» WHAT YOU SHOULD DO
Extract all data as written.

» DATA EXCERPT
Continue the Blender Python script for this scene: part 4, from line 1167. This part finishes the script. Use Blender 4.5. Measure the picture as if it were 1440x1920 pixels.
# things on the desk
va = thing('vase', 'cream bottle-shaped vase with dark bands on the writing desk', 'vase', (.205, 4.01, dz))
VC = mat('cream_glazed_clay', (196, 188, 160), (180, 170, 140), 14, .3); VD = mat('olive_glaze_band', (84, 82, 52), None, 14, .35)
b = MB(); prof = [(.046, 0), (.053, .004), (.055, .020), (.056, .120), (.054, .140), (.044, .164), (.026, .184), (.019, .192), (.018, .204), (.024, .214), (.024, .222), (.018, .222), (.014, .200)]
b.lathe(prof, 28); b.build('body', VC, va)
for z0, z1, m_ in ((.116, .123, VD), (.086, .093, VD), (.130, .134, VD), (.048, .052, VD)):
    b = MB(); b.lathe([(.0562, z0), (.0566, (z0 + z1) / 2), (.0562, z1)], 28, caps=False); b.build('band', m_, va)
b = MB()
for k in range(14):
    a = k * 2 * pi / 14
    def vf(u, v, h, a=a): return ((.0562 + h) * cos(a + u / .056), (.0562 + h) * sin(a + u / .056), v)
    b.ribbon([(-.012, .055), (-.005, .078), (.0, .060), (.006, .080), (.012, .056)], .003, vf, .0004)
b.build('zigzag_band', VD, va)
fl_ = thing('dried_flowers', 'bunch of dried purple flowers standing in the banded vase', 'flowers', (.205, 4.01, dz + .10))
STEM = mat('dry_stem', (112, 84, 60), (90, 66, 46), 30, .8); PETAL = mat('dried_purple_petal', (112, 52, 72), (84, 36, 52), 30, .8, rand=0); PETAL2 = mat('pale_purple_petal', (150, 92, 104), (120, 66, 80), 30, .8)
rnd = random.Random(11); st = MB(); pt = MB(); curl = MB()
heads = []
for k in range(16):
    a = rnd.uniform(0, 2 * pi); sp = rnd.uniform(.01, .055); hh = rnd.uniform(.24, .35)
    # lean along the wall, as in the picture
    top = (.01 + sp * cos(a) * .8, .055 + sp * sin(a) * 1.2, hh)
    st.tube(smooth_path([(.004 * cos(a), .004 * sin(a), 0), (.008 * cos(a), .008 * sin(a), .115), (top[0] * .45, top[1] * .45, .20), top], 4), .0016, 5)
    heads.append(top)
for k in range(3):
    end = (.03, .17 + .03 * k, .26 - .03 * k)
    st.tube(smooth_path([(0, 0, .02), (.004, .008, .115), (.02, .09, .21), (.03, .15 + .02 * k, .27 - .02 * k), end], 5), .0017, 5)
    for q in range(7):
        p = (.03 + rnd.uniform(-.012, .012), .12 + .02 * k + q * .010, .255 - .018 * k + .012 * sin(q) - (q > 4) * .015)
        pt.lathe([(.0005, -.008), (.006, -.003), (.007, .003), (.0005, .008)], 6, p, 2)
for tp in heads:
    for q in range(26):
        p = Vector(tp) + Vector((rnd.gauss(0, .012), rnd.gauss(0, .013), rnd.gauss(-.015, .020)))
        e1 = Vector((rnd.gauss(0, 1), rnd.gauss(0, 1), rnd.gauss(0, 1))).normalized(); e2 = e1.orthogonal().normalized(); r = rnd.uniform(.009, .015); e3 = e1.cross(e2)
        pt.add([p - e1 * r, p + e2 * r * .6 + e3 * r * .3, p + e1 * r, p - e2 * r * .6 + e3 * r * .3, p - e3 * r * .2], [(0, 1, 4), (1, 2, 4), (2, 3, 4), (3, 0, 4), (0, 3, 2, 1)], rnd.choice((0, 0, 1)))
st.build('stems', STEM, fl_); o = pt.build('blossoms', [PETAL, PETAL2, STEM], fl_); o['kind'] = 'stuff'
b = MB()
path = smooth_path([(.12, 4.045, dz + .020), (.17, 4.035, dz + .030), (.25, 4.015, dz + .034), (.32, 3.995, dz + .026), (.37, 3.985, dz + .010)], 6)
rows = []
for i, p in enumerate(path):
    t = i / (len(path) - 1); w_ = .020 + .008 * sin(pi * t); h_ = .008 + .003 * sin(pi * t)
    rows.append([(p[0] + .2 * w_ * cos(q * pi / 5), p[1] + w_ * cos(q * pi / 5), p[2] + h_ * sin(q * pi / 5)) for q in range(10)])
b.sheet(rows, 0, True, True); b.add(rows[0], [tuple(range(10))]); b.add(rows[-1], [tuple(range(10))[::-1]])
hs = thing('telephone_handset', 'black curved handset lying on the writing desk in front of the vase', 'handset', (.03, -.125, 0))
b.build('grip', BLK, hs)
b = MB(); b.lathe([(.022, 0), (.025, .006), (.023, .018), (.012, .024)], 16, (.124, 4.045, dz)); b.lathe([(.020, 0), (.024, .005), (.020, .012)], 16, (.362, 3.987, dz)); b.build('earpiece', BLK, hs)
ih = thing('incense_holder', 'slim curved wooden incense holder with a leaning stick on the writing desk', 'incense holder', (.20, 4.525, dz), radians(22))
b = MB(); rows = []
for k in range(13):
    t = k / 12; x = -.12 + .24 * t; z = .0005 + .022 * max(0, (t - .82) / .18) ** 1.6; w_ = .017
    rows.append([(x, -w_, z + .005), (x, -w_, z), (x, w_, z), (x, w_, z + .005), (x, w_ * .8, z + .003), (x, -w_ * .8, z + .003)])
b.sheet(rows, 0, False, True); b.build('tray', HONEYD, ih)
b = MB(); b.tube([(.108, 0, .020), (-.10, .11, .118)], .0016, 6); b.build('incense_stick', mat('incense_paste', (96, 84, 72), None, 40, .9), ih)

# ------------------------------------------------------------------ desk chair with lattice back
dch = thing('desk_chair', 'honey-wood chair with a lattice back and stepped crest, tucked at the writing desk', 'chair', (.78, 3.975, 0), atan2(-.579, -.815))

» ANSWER
Continue the Blender Python script for this scene: part 4, from line 1167. This part finishes the script. Use Blender 4.5. Measure the picture as if it were 1440x1920 pixels.
# things on the desk
va = thing('vase', 'cream bottle-shaped vase with dark bands on the writing desk', 'vase', (.205, 4.01, dz))
VC = mat('cream_glazed_clay', (196, 188, 160), (180, 170, 140), 14, .3); VD = mat('olive_glaze_band', (84, 82, 52), None, 14, .35)
b = MB(); prof = [(.046, 0), (.053, .004), (.055, .020), (.056, .120), (.054, .140), (.044, .164), (.026, .184), (.019, .192), (.018, .204), (.024, .214), (.024, .222), (.018, .222), (.014, .200)]
b.lathe(prof, 28); b.build('body', VC, va)
for z0, z1, m_ in ((.116, .123, VD), (.086, .093, VD), (.130, .134, VD), (.048, .052, VD)):
    b = MB(); b.lathe([(.0562, z0), (.0566, (z0 + z1) / 2), (.0562, z1)], 28, caps=False); b.build('band', m_, va)
b = MB()
for k in range(14):
    a = k * 2 * pi / 14
    def vf(u, v, h, a=a): return ((.0562 + h) * cos(a + u / .056), (.0562 + h) * sin(a + u / .056), v)
    b.ribbon([(-.012, .055), (-.005, .078), (.0, .060), (.006, .080), (.012, .056)], .003, vf, .0004)
b.build('zigzag_band', VD, va)
fl_ = thing('dried_flowers', 'bunch of dried purple flowers standing in the banded vase', 'flowers', (.205, 4.01, dz + .10))
STEM = mat('dry_stem', (112, 84, 60), (90, 66, 46), 30, .8); PETAL = mat('dried_purple_petal', (112, 52, 72), (84, 36, 52), 30, .8, rand=0); PETAL2 = mat('pale_purple_petal', (150, 92, 104), (120, 66, 80), 30, .8)
rnd = random.Random(11); st = MB(); pt = MB(); curl = MB()
heads = []
for k in range(16):
    a = rnd.uniform(0, 2 * pi); sp = rnd.uniform(.01, .055); hh = rnd.uniform(.24, .35)
    # lean along the wall, as in the picture
    top = (.01 + sp * cos(a) * .8, .055 + sp * sin(a) * 1.2, hh)
    st.tube(smooth_path([(.004 * cos(a), .004 * sin(a), 0), (.008 * cos(a), .008 * sin(a), .115), (top[0] * .45, top[1] * .45, .20), top], 4), .0016, 5)
    heads.append(top)
for k in range(3):
    end = (.03, .17 + .03 * k, .26 - .03 * k)
    st.tube(smooth_path([(0, 0, .02), (.004, .008, .115), (.02, .09, .21), (.03, .15 + .02 * k, .27 - .02 * k), end], 5), .0017, 5)
    for q in range(7):
        p = (.03 + rnd.uniform(-.012, .012), .12 + .02 * k + q * .010, .255 - .018 * k + .012 * sin(q) - (q > 4) * .015)
        pt.lathe([(.0005, -.008), (.006, -.003), (.007, .003), (.0005, .008)], 6, p, 2)
for tp in heads:
    for q in range(26):
        p = Vector(tp) + Vector((rnd.gauss(0, .012), rnd.gauss(0, .013), rnd.gauss(-.015, .020)))
        e1 = Vector((rnd.gauss(0, 1), rnd.gauss(0, 1), rnd.gauss(0, 1))).normalized(); e2 = e1.orthogonal().normalized(); r = rnd.uniform(.009, .015); e3 = e1.cross(e2)
        pt.add([p - e1 * r, p + e2 * r * .6 + e3 * r * .3, p + e1 * r, p - e2 * r * .6 + e3 * r * .3, p - e3 * r * .2], [(0, 1, 4), (1, 2, 4), (2, 3, 4), (3, 0, 4), (0, 3, 2, 1)], rnd.choice((0, 0, 1)))
st.build('stems', STEM, fl_); o = pt.build('blossoms', [PETAL, PETAL2, STEM], fl_); o['kind'] = 'stuff'
b = MB()
path = smooth_path([(.12, 4.045, dz + .020), (.17, 4.035, dz + .030), (.25, 4.015, dz + .034), (.32, 3.995, dz + .026), (.37, 3.985, dz + .010)], 6)
rows = []
for i, p in enumerate(path):
    t = i / (len(path) - 1); w_ = .020 + .008 * sin(pi * t); h_ = .008 + .003 * sin(pi * t)
    rows.append([(p[0] + .2 * w_ * cos(q * pi / 5), p[1] + w_ * cos(q * pi / 5), p[2] + h_ * sin(q * pi / 5)) for q in range(10)])
b.sheet(rows, 0, True, True); b.add(rows[0], [tuple(range(10))]); b.add(rows[-1], [tuple(range(10))[::-1]])
hs = thing('telephone_handset', 'black curved handset lying on the writing desk in front of the vase', 'handset', (.03, -.125, 0))
b.build('grip', BLK, hs)
b = MB(); b.lathe([(.022, 0), (.025, .006), (.023, .018), (.012, .024)], 16, (.124, 4.045, dz)); b.lathe([(.020, 0), (.024, .005), (.020, .012)], 16, (.362, 3.987, dz)); b.build('earpiece', BLK, hs)
ih = thing('incense_holder', 'slim curved wooden incense holder with a leaning stick on the writing desk', 'incense holder', (.20, 4.525, dz), radians(22))
b = MB(); rows = []
for k in range(13):
    t = k / 12; x = -.12 + .24 * t; z = .0005 + .022 * max(0, (t - .82) / .18) ** 1.6; w_ = .017
    rows.append([(x, -w_, z + .005), (x, -w_, z), (x, w_, z), (x, w_, z + .005), (x, w_ * .8, z + .003), (x, -w_ * .8, z + .003)])
b.sheet(rows, 0, False, True); b.build('tray', HONEYD, ih)
b = MB(); b.tube([(.108, 0, .020), (-.10, .11, .118)], .0016, 6); b.build('incense_stick', mat('incense_paste', (96, 84, 72), None, 40, .9), ih)

# ------------------------------------------------------------------ desk chair with lattice back
dch = thing('desk_chair', 'honey-wood chair with a lattice back and stepped crest, tucked at the writing desk', 'chair', (.78, 3.975, 0), atan2(-.579, -.815))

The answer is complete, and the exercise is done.